(Scenes as source code)
***

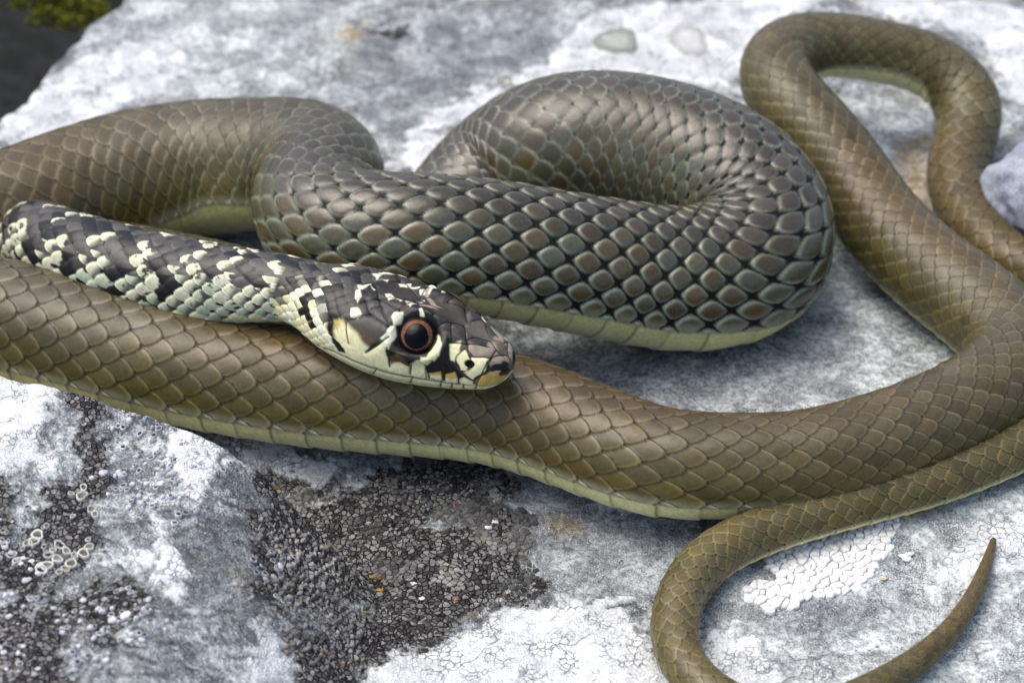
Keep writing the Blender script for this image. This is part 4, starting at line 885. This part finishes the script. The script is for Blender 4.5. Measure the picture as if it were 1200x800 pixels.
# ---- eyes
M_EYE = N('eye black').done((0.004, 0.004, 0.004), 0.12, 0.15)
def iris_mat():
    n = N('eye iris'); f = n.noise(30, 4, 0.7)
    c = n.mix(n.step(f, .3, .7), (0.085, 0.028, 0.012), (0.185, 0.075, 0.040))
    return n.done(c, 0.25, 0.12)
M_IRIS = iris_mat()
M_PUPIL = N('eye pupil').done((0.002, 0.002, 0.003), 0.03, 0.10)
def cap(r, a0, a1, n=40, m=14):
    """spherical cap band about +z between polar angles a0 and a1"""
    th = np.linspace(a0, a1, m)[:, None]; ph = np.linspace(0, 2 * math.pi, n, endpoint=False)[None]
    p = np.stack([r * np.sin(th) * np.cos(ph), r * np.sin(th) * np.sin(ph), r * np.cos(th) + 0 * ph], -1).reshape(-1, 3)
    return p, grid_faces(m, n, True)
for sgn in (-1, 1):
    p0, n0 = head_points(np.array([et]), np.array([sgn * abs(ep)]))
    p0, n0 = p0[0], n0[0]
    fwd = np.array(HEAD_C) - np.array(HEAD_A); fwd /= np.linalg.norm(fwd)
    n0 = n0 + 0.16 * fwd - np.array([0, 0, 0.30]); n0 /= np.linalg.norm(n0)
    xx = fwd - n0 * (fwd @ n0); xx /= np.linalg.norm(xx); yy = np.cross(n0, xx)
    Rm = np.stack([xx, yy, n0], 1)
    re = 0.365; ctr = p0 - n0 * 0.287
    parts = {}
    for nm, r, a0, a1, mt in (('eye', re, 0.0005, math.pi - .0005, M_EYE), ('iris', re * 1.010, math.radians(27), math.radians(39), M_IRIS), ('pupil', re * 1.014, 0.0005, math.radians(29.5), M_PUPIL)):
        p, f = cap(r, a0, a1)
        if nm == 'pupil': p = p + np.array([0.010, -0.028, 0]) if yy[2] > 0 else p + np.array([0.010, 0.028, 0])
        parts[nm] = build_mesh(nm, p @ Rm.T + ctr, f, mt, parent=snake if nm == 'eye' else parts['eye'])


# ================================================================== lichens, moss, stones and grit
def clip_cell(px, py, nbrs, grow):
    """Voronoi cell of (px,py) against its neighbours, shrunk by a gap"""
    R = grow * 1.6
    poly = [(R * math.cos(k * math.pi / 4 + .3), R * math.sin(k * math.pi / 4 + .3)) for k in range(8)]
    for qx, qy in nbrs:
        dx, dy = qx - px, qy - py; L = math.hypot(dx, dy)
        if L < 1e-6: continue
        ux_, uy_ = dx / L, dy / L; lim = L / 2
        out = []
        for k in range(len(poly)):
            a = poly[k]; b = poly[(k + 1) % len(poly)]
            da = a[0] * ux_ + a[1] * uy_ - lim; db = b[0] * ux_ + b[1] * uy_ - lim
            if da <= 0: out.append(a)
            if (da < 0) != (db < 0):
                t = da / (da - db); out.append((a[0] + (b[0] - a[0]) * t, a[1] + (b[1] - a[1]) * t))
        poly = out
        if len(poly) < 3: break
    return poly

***

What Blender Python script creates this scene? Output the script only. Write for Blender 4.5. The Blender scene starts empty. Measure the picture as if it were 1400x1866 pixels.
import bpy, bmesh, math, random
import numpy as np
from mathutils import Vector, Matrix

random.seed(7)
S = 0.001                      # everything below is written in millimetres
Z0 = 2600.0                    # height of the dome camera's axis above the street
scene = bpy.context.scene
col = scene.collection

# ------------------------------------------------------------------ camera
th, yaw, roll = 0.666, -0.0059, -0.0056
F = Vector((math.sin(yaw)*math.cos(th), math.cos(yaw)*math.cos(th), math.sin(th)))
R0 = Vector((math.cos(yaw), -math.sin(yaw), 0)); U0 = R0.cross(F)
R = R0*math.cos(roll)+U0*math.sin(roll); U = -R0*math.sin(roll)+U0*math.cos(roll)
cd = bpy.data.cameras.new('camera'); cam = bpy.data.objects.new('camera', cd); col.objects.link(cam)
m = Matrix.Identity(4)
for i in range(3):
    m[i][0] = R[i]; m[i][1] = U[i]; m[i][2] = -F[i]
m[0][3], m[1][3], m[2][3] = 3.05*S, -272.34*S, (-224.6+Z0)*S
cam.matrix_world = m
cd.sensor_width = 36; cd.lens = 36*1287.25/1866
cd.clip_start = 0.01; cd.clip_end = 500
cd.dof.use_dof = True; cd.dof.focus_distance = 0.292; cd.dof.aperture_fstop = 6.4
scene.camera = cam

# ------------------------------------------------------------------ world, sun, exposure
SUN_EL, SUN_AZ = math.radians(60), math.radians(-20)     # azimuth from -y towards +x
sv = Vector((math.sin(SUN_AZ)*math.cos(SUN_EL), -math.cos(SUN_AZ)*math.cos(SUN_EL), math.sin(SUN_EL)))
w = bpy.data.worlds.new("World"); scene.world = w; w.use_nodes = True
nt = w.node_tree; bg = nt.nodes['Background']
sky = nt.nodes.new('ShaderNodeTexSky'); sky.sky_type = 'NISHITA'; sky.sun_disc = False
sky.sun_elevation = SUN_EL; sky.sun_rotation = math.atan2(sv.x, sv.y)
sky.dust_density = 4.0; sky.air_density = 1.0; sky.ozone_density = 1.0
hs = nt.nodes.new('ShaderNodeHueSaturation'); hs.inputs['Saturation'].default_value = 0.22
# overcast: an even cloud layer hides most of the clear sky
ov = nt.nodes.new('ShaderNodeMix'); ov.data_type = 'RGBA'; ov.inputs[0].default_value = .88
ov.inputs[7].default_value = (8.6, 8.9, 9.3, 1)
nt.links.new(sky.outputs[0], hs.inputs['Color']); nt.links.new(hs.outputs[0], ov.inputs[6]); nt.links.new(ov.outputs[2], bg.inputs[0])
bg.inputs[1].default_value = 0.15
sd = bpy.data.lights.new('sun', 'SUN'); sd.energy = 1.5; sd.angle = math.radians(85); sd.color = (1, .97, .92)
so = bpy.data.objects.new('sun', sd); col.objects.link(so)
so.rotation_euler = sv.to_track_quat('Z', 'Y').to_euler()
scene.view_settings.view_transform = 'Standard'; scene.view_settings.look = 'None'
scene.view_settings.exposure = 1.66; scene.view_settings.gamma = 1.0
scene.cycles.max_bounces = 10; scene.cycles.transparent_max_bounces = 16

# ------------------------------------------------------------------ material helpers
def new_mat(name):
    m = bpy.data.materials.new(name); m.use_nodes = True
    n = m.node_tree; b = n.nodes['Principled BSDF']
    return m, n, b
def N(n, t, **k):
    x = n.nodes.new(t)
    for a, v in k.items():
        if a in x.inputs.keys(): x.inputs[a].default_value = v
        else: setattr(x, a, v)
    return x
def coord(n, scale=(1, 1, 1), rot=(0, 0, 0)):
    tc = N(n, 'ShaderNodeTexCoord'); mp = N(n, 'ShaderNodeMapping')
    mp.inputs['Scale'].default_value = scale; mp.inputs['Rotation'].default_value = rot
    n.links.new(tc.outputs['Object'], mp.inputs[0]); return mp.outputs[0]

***

STATED GOAL: Transcribe, exactly and without additions, the lines of the records above, beginning with the line that contains "Keep writing the" and ending with the line that contains "parts[nm] = build_mesh(nm, p", both included.

TASK RESPONSE:
Keep writing the Blender script for this image. This is part 4, starting at line 885. This part finishes the script. The script is for Blender 4.5. Measure the picture as if it were 1200x800 pixels.
# ---- eyes
M_EYE = N('eye black').done((0.004, 0.004, 0.004), 0.12, 0.15)
def iris_mat():
    n = N('eye iris'); f = n.noise(30, 4, 0.7)
    c = n.mix(n.step(f, .3, .7), (0.085, 0.028, 0.012), (0.185, 0.075, 0.040))
    return n.done(c, 0.25, 0.12)
M_IRIS = iris_mat()
M_PUPIL = N('eye pupil').done((0.002, 0.002, 0.003), 0.03, 0.10)
def cap(r, a0, a1, n=40, m=14):
    """spherical cap band about +z between polar angles a0 and a1"""
    th = np.linspace(a0, a1, m)[:, None]; ph = np.linspace(0, 2 * math.pi, n, endpoint=False)[None]
    p = np.stack([r * np.sin(th) * np.cos(ph), r * np.sin(th) * np.sin(ph), r * np.cos(th) + 0 * ph], -1).reshape(-1, 3)
    return p, grid_faces(m, n, True)
for sgn in (-1, 1):
    p0, n0 = head_points(np.array([et]), np.array([sgn * abs(ep)]))
    p0, n0 = p0[0], n0[0]
    fwd = np.array(HEAD_C) - np.array(HEAD_A); fwd /= np.linalg.norm(fwd)
    n0 = n0 + 0.16 * fwd - np.array([0, 0, 0.30]); n0 /= np.linalg.norm(n0)
    xx = fwd - n0 * (fwd @ n0); xx /= np.linalg.norm(xx); yy = np.cross(n0, xx)
    Rm = np.stack([xx, yy, n0], 1)
    re = 0.365; ctr = p0 - n0 * 0.287
    parts = {}
    for nm, r, a0, a1, mt in (('eye', re, 0.0005, math.pi - .0005, M_EYE), ('iris', re * 1.010, math.radians(27), math.radians(39), M_IRIS), ('pupil', re * 1.014, 0.0005, math.radians(29.5), M_PUPIL)):
        p, f = cap(r, a0, a1)
        if nm == 'pupil': p = p + np.array([0.010, -0.028, 0]) if yy[2] > 0 else p + np.array([0.010, 0.028, 0])
        parts[nm] = build_mesh(nm, p @ Rm.T + ctr, f, mt, parent=snake if nm == 'eye' else parts['eye'])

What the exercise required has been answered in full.